▶ [Requirement]:
Retype, please, the listing from its opening line through the line that contains "COL = scene.collection", both included, without the pictures.

▶ [Data provided]:

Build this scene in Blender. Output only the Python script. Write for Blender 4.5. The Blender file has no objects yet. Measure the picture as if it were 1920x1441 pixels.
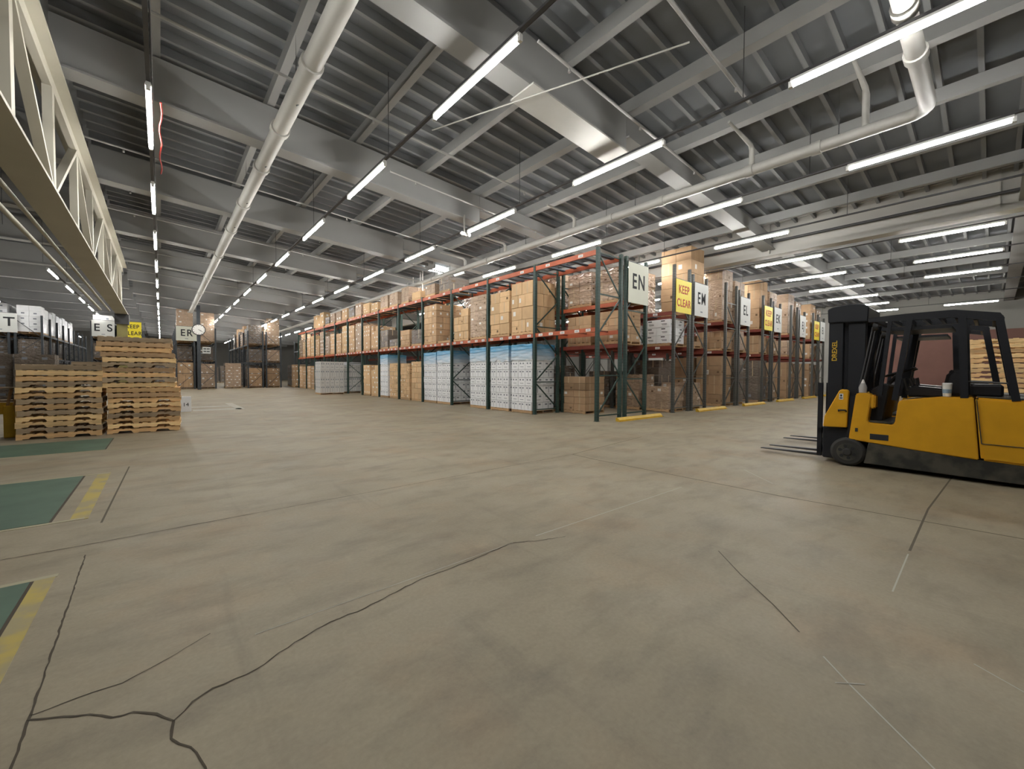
import bpy, bmesh, math, random
from mathutils import Vector, Matrix
random.seed(7)
R = math.radians
scene = bpy.context.scene
COL = scene.collection

# ------------------------------------------------------------------ camera, world, exposure
F_PX, YAW, PITCH, ROLL, HORIZON, CAM_H = 769.57, R(40.508), R(1.527), R(0.245), 700.0, 1.55
cam = bpy.data.cameras.new('camera')
cam.sensor_fit = 'HORIZONTAL'; cam.sensor_width = 36.0
cam.lens = F_PX / 1920.0 * 36.0
cam.clip_end = 300
cam_ob = bpy.data.objects.new('camera', cam); COL.objects.link(cam_ob)
cam_ob.location = (0, 0, CAM_H)
cam_ob.rotation_mode = 'QUATERNION'
cam_ob.rotation_quaternion = (Matrix.Rotation(-YAW, 3, 'Z') @ Matrix.Rotation(R(90) - PITCH, 3, 'X') @ Matrix.Rotation(ROLL, 3, 'Z')).to_quaternion()
scene.camera = cam_ob
world = bpy.data.worlds.new('world'); scene.world = world
world.use_nodes = True
world.node_tree.nodes['Background'].inputs[0].default_value = (0.6, 0.65, 0.7, 1)
world.node_tree.nodes['Background'].inputs[1].default_value = 0.05
vs = scene.view_settings
vs.view_transform = 'Standard'; vs.look = 'None'; vs.gamma = 1.0; vs.use_curve_mapping = False
vs.exposure = 1.15
TUBE_STRENGTH = 45.0
TUBE_COLOR = (1.0, 0.985, 0.95, 1)

def in_view(P):
    d = Vector(P) - Vector((0, 0, CAM_H))
    fw = Vector((math.sin(YAW), math.cos(YAW), 0)); rt = Vector((math.cos(YAW), -math.sin(YAW), 0))
    z = d.dot(fw)
    if z < 0.3: return False
    u = 960 + F_PX * d.dot(rt) / z; v = HORIZON - F_PX * d.z / z
    return -5 < u < 1925 and -5 < v < 1446
def depth(P):
    return P[0] * math.sin(YAW) + P[1] * math.cos(YAW)

# ------------------------------------------------------------------ materials
MATS = {}
def mat(name, color, rough=0.6, metal=0.0, var=0.0, vscale=3.0, rnd=0.0, bump=0.0, bscale=30.0, bdist=0.03, coat=0.0,
        color2=None, mixscale=None, emit=None, stretch=None, spec=0.4):
    if name in MATS: return MATS[name]
    m = bpy.data.materials.new(name); m.use_nodes = True
    nt = m.node_tree; N = nt.nodes; L = nt.links
    b = N['Principled BSDF']
    b.inputs['Roughness'].default_value = rough; b.inputs['Metallic'].default_value = metal
    b.inputs['Specular IOR Level'].default_value = spec
    if coat: b.inputs['Coat Weight'].default_value = coat; b.inputs['Coat Roughness'].default_value = 0.05
    tc = N.new('ShaderNodeTexCoord'); src = tc.outputs['Object']
    if stretch:
        mp = N.new('ShaderNodeMapping'); mp.inputs['Scale'].default_value = stretch
        L.new(src, mp.inputs[0]); src = mp.outputs[0]
    c = N.new('ShaderNodeRGB'); c.outputs[0].default_value = (*color, 1); out = c.outputs[0]
    if color2:
        n = N.new('ShaderNodeTexNoise'); n.inputs['Scale'].default_value = mixscale or vscale; n.inputs['Detail'].default_value = 5
        L.new(src, n.inputs['Vector'])
        cr = N.new('ShaderNodeValToRGB'); cr.color_ramp.elements[0].position = 0.42; cr.color_ramp.elements[1].position = 0.6
        L.new(n.outputs['Fac'], cr.inputs[0])
        mx = N.new('ShaderNodeMix'); mx.data_type = 'RGBA'
        L.new(cr.outputs[0], mx.inputs['Factor']); L.new(out, mx.inputs[6]); mx.inputs[7].default_value = (*color2, 1)
        out = mx.outputs[2]
    if var or rnd:
        val = None
        if var:
            n = N.new('ShaderNodeTexNoise'); n.inputs['Scale'].default_value = vscale; n.inputs['Detail'].default_value = 6
            L.new(src, n.inputs['Vector'])
            mr = N.new('ShaderNodeMapRange'); mr.inputs[1].default_value = 0.25; mr.inputs[2].default_value = 0.75
            mr.inputs[3].default_value = 1 - var; mr.inputs[4].default_value = 1 + var
            L.new(n.outputs['Fac'], mr.inputs[0]); val = mr.outputs[0]
        if rnd:
            oi = N.new('ShaderNodeObjectInfo')
            mr = N.new('ShaderNodeMapRange'); mr.inputs[3].default_value = 1 - rnd; mr.inputs[4].default_value = 1 + rnd
            L.new(oi.outputs['Random'], mr.inputs[0])
            if val:
                mm = N.new('ShaderNodeMath'); mm.operation = 'MULTIPLY'
                L.new(val, mm.inputs[0]); L.new(mr.outputs[0], mm.inputs[1]); val = mm.outputs[0]
            else: val = mr.outputs[0]
        vm = N.new('ShaderNodeVectorMath'); vm.operation = 'SCALE'
        L.new(out, vm.inputs[0]); L.new(val, vm.inputs['Scale']); out = vm.outputs[0]
    L.new(out, b.inputs['Base Color'])
    if bump:
        n = N.new('ShaderNodeTexNoise'); n.inputs['Scale'].default_value = bscale; n.inputs['Detail'].default_value = 4
        L.new(src, n.inputs['Vector'])
        bp = N.new('ShaderNodeBump'); bp.inputs['Strength'].default_value = bump; bp.inputs['Distance'].default_value = bdist
        L.new(n.outputs['Fac'], bp.inputs['Height']); L.new(bp.outputs[0], b.inputs['Normal'])
        if coat: L.new(bp.outputs[0], b.inputs['Coat Normal'])
    if emit:
        b.inputs['Emission Color'].default_value = emit[0]; b.inputs['Emission Strength'].default_value = emit[1]
    MATS[name] = m
    return m

def concrete():
    m = bpy.data.materials.new('concrete'); m.use_nodes = True
    nt = m.node_tree; N = nt.nodes; L = nt.links; b = N['Principled BSDF']
    tc = N.new('ShaderNodeTexCoord')
    def noise(scale, detail, sx=1, sy=1, rot=0):
        mp = N.new('ShaderNodeMapping'); mp.inputs['Scale'].default_value = (sx, sy, 1); mp.inputs['Rotation'].default_value = (0, 0, rot)
        L.new(tc.outputs['Object'], mp.inputs[0])
        n = N.new('ShaderNodeTexNoise'); n.inputs['Scale'].default_value = scale; n.inputs['Detail'].default_value = detail
        n.inputs['Roughness'].default_value = 0.62
        L.new(mp.outputs[0], n.inputs['Vector']); return n.outputs['Fac']
    def ramp(f, p0, c0, p1, c1):
        r = N.new('ShaderNodeValToRGB'); e = r.color_ramp.elements
        e[0].position = p0; e[0].color = (*c0, 1); e[1].position = p1; e[1].color = (*c1, 1)
        L.new(f, r.inputs[0]); return r.outputs[0]
    base = ramp(noise(0.45, 6), 0.35, (0.258, 0.218, 0.150), 0.65, (0.328, 0.284, 0.203))
    warm = ramp(noise(0.8, 5, 1, 1, 0.5), 0.5, (1, 1, 1), 0.72, (1.08, 0.97, 0.90))
    dirt = ramp(noise(1.3, 8, 1, 2.2, 0.6), 0.30, (0.74, 0.74, 0.75), 0.52, (1, 1, 1))
    light = ramp(noise(2.6, 8, 1, 1, 1.1), 0.60, (1, 1, 1), 0.78, (1.16, 1.14, 1.10))
    fine = ramp(noise(38, 6), 0.2, (0.88, 0.88, 0.88), 0.8, (1.10, 1.10, 1.10))
    tyre = ramp(noise(0.9, 5, 4.0, 0.35, -0.85), 0.60, (1, 1, 1), 0.74, (0.84, 0.84, 0.85))
    out = base
    for o in (warm, dirt, light, fine, tyre):
        mx = N.new('ShaderNodeMix'); mx.data_type = 'RGBA'; mx.blend_type = 'MULTIPLY'; mx.inputs['Factor'].default_value = 1
        mx.clamp_result = False
        L.new(out, mx.inputs[6]); L.new(o, mx.inputs[7]); out = mx.outputs[2]
    L.new(out, b.inputs['Base Color'])
    rg = N.new('ShaderNodeMapRange'); rg.inputs[3].default_value = 0.42; rg.inputs[4].default_value = 0.68
    L.new(noise(1.7, 5), rg.inputs[0]); L.new(rg.outputs[0], b.inputs['Roughness'])
    b.inputs['Specular IOR Level'].default_value = 0.35
    bp = N.new('ShaderNodeBump'); bp.inputs['Strength'].default_value = 0.12; bp.inputs['Distance'].default_value = 0.01
    L.new(noise(22, 6), bp.inputs['Height']); L.new(bp.outputs[0], b.inputs['Normal'])
    return m

M_FLOOR = concrete()
M_DECK = mat('roof_deck', (0.2052, 0.2166, 0.2318), 0.75, var=0.12, vscale=0.6)
M_JOIST = mat('roof_joist_paint', (0.2574, 0.2652, 0.2691), 0.65, var=0.06, vscale=1.0)
M_GIRDER = mat('girder_paint', (0.3198, 0.3214, 0.312), 0.6, var=0.07, vscale=0.7)
M_DEEP = mat('deep_beam_paint', (0.52, 0.51, 0.475), 0.6, var=0.06, vscale=0.6)
M_TRUSS = mat('truss_paint', (0.5084, 0.4838, 0.4018), 0.55, var=0.08, vscale=0.8)
M_PIPE = mat('pipe_paint', (0.4592, 0.451, 0.4182), 0.5, var=0.06, vscale=2)
M_THIN = mat('thin_pipe', (0.3825, 0.374, 0.357), 0.5)
M_WALL = mat('wall_paint', (0.28, 0.273, 0.252), 0.8, var=0.08, vscale=0.4)
M_BRICK = mat('brick_red_paint', (0.1955, 0.0978, 0.0782), 0.75, var=0.12, vscale=0.8)
M_RAIL = mat('strut_grey', (0.08, 0.08, 0.084), 0.5, metal=0.3)
M_HOUSING = mat('fixture_white', (0.75, 0.75, 0.73), 0.4)
M_TUBE = mat('tube_glow', (1, 1, 1), 0.5, emit=(TUBE_COLOR, TUBE_STRENGTH))
M_SKY = mat('skylight_glow', (1, 1, 1), 0.5, emit=((0.95, 1.0, 0.98, 1), 6.0))
M_GREEN = mat('rack_green', (0.024, 0.0528, 0.0432), 0.5, var=0.15, vscale=4, spec=0.4)
M_GREY = mat('rack_grey', (0.076, 0.0784, 0.0704), 0.5, var=0.15, vscale=4)
M_DKRACK = mat('rack_dark', (0.0455, 0.0525, 0.0595), 0.5, var=0.15, vscale=4)
M_ORANGE = mat('beam_orange', (0.425, 0.0978, 0.0382), 0.5, var=0.14, vscale=3)
M_ORANGE_SHADED = mat('beam_orange_shaded', (0.2025, 0.0413, 0.0263), 0.5, var=0.15, vscale=3)  # orange beam paint with shade put into the colour, giving red-brown
M_BLUEBAR = mat('cross_bar_blue', (0.03, 0.045, 0.07), 0.5)
M_WHITE = mat('label_white', (0.75, 0.74, 0.70), 0.6)
M_INK = mat('print_ink', (0.02, 0.022, 0.025), 0.7)
M_GREYINK = mat('print_grey', (0.22, 0.24, 0.27), 0.7)
M_CARD = [mat('cardboard_a', (0.5264, 0.3528, 0.2072), 0.8, var=0.09, vscale=4, rnd=0.15),
          mat('cardboard_b', (0.4, 0.265, 0.155), 0.8, var=0.09, vscale=4, rnd=0.16),
          mat('cardboard_c', (0.6095, 0.414, 0.23), 0.8, var=0.08, vscale=4, rnd=0.14)]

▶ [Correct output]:
Build this scene in Blender. Output only the Python script. Write for Blender 4.5. The Blender file has no objects yet. Measure the picture as if it were 1920x1441 pixels.
import bpy, bmesh, math, random
from mathutils import Vector, Matrix
random.seed(7)
R = math.radians
scene = bpy.context.scene
COL = scene.collection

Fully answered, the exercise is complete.